EXTRACTED RECORDS
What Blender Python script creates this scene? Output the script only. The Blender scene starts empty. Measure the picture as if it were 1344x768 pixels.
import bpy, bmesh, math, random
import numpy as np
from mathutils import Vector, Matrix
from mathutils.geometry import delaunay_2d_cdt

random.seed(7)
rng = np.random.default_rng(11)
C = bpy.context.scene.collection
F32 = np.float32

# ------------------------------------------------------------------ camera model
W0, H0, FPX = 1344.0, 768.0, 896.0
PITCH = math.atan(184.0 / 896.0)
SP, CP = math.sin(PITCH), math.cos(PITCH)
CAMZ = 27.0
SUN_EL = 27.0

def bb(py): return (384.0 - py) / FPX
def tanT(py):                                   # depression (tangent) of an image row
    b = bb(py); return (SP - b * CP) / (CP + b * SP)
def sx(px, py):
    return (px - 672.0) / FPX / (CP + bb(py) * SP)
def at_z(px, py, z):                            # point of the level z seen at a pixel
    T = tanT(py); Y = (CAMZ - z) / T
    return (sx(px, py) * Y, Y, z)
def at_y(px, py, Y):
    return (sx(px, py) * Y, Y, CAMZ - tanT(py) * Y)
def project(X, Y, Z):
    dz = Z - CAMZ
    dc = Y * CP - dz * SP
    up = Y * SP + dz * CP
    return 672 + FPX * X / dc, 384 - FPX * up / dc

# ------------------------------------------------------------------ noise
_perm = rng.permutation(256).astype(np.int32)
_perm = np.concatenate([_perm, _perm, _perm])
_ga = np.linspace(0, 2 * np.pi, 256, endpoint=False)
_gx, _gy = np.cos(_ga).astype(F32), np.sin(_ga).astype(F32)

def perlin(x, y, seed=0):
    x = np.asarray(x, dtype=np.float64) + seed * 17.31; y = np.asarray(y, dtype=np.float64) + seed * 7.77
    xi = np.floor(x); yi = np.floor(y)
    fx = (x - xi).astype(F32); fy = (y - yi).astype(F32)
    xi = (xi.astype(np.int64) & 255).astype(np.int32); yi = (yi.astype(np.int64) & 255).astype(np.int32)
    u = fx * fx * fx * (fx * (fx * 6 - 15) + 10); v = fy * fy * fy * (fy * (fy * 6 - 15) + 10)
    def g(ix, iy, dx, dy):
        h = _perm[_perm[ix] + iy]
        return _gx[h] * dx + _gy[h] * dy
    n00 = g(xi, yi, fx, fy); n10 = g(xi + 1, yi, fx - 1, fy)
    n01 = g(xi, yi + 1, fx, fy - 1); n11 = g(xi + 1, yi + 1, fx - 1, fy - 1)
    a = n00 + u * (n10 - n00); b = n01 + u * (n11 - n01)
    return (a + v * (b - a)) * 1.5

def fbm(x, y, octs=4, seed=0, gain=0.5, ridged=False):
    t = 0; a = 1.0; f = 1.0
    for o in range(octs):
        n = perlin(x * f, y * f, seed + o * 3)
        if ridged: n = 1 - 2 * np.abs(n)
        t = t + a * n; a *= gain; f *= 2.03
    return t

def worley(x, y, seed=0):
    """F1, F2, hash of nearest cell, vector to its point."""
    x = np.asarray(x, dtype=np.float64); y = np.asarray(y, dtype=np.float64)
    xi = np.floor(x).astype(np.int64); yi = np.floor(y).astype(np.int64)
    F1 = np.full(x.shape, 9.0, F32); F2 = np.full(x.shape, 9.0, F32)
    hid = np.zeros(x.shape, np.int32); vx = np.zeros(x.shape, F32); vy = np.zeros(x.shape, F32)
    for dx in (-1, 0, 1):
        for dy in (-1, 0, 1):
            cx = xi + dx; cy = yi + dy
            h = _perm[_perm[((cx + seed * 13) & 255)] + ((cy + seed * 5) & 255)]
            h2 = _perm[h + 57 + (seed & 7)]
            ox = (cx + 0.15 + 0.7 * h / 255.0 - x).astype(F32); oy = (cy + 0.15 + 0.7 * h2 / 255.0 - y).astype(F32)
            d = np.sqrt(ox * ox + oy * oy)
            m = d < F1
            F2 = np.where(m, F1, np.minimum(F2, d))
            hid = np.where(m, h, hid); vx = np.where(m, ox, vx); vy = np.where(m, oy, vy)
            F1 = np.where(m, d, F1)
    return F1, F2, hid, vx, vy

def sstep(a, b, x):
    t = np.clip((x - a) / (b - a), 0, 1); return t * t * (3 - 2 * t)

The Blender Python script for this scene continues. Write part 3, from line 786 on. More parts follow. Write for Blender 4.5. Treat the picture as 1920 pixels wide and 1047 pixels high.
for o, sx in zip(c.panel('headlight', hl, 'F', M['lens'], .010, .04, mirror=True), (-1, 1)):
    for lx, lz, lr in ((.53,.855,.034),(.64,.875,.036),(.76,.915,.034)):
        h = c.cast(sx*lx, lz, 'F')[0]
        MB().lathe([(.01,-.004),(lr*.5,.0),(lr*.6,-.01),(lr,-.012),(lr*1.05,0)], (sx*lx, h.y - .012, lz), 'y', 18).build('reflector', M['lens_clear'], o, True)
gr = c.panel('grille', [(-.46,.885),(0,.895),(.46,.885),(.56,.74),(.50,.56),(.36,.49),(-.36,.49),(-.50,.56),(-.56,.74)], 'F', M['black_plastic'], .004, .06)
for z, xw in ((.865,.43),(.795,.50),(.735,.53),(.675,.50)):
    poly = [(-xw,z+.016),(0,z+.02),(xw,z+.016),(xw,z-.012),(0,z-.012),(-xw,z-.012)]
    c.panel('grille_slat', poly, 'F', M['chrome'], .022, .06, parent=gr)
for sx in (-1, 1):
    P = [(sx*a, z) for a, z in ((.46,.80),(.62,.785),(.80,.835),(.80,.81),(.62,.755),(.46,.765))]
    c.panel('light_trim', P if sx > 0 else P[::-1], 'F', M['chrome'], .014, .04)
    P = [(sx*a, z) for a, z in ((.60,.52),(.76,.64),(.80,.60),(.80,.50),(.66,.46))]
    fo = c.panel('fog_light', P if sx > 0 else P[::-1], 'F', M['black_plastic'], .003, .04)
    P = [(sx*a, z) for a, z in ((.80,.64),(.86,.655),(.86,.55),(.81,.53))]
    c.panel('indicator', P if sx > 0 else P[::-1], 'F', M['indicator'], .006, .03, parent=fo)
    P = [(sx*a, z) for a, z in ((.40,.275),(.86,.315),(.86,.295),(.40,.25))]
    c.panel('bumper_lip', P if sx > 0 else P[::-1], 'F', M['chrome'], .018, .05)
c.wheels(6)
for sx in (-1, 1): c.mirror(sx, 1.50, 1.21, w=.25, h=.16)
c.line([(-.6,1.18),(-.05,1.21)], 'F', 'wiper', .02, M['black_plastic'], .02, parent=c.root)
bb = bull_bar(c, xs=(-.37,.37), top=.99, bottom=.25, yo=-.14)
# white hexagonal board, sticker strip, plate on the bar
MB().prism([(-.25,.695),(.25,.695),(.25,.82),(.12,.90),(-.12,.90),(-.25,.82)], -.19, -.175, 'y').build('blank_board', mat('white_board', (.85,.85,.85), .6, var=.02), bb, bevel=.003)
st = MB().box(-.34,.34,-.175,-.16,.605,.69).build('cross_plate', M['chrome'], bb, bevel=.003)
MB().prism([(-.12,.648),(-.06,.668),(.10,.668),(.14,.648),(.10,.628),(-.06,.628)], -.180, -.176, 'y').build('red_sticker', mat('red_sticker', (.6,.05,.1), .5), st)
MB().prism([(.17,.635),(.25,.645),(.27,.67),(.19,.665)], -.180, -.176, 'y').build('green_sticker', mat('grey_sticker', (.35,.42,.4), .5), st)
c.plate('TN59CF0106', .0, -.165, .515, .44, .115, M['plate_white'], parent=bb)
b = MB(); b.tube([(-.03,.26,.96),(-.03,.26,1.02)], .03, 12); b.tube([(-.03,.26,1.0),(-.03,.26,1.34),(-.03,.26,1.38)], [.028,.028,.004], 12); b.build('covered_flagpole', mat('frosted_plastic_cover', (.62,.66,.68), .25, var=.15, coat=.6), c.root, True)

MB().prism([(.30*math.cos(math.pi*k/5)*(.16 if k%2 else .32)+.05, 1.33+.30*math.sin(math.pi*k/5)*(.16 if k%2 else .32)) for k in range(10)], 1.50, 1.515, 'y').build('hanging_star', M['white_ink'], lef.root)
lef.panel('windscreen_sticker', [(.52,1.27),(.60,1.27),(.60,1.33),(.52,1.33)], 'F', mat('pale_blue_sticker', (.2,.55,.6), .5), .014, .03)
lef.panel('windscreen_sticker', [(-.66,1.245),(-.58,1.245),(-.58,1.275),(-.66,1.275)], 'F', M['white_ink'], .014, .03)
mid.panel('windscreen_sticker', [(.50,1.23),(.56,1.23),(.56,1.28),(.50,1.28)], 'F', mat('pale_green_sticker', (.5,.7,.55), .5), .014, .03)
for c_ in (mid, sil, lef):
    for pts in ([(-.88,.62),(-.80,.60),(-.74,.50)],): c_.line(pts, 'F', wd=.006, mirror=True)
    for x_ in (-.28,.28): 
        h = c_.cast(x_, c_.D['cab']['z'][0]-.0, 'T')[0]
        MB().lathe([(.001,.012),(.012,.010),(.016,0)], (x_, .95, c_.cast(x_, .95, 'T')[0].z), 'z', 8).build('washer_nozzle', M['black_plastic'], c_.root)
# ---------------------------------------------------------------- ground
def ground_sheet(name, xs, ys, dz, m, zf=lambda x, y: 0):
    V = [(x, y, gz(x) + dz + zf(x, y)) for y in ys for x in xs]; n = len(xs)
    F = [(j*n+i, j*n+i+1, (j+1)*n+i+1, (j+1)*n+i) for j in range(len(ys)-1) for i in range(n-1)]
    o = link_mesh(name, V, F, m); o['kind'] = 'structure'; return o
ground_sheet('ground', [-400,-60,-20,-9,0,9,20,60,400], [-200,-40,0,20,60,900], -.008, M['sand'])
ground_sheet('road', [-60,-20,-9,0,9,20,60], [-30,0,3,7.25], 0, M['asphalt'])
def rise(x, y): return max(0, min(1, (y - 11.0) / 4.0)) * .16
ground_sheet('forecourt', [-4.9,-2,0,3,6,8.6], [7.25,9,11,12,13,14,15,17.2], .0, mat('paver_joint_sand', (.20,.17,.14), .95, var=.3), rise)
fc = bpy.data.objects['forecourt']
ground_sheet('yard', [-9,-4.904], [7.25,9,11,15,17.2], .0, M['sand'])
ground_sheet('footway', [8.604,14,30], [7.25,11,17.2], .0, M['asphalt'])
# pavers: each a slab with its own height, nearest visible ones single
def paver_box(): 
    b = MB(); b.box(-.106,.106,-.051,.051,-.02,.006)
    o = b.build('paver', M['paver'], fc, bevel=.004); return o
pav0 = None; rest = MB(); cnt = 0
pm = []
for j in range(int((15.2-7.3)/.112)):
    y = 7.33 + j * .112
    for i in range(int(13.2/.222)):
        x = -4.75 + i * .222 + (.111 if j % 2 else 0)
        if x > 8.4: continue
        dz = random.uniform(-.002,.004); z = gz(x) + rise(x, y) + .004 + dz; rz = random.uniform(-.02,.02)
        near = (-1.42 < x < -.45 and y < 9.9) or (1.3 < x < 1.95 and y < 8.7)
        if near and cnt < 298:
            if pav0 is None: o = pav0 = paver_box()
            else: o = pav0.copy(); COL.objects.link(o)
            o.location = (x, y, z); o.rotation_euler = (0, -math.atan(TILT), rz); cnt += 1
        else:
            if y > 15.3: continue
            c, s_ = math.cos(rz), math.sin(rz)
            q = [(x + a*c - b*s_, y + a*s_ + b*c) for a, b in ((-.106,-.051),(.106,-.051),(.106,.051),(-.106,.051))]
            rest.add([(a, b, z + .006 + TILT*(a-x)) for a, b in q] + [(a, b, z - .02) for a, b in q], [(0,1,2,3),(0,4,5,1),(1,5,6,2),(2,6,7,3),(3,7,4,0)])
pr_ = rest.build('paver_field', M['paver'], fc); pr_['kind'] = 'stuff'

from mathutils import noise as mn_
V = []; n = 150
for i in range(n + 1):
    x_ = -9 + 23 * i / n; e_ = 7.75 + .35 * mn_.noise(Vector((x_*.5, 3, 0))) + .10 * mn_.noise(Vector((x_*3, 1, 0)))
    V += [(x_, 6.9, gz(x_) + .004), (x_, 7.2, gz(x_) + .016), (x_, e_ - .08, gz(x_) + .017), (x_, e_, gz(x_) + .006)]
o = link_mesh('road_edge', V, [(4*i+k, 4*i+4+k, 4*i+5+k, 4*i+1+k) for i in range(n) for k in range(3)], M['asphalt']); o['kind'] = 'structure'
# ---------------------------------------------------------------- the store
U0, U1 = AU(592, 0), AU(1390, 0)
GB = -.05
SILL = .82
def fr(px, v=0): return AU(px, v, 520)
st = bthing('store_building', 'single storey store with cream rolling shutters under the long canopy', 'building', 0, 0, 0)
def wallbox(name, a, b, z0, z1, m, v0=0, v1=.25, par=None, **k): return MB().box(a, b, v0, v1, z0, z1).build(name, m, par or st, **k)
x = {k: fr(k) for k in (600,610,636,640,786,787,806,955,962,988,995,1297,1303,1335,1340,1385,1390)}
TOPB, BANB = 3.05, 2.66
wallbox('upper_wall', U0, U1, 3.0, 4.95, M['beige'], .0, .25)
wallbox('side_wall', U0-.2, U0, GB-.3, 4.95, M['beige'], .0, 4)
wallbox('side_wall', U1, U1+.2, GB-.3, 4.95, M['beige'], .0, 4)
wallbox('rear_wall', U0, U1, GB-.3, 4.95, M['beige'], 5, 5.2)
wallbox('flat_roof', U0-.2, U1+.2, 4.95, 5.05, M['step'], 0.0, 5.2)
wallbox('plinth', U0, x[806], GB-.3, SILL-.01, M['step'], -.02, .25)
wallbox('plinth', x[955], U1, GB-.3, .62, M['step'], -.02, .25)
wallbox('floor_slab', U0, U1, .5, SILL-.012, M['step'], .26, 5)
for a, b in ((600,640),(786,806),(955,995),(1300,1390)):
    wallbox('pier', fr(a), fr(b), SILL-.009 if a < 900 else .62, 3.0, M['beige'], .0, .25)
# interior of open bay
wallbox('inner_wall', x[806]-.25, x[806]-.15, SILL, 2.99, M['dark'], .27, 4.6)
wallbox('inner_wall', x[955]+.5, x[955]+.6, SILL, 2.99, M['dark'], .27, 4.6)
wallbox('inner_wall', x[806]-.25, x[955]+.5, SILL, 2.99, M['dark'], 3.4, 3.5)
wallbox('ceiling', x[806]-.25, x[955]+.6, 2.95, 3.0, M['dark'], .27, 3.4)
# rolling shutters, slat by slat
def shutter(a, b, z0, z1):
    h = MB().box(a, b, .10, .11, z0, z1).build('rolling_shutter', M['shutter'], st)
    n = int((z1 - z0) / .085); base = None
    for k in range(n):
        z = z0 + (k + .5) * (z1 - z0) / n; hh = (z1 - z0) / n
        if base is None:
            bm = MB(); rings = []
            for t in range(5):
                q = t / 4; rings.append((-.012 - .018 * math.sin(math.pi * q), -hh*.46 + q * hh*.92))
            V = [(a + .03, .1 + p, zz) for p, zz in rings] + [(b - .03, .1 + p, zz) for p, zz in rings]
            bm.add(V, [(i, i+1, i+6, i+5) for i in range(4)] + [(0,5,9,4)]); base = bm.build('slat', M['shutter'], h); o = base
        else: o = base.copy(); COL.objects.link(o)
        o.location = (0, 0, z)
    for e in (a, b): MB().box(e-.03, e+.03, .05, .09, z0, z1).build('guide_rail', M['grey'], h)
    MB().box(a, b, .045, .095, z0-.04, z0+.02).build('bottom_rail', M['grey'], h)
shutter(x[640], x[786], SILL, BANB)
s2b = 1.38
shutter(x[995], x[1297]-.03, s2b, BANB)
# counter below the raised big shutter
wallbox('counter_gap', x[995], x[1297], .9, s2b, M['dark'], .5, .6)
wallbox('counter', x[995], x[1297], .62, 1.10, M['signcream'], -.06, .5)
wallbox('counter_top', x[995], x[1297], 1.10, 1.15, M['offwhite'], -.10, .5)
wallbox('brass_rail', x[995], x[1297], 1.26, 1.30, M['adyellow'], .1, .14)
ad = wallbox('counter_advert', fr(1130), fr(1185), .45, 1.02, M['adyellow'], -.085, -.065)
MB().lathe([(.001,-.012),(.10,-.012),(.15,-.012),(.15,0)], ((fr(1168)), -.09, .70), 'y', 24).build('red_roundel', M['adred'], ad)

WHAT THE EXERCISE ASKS
From the entries above, give again exactly the lines running from the line with "x[955]+.6, SILL, 2.99, M['dark'], .27, 4.6)" to the line with "M['dark'], 3.4, 3.5)"; include both of those lines.

REPLY TO THE TASK
wallbox('inner_wall', x[955]+.5, x[955]+.6, SILL, 2.99, M['dark'], .27, 4.6)
wallbox('inner_wall', x[806]-.25, x[955]+.5, SILL, 2.99, M['dark'], 3.4, 3.5)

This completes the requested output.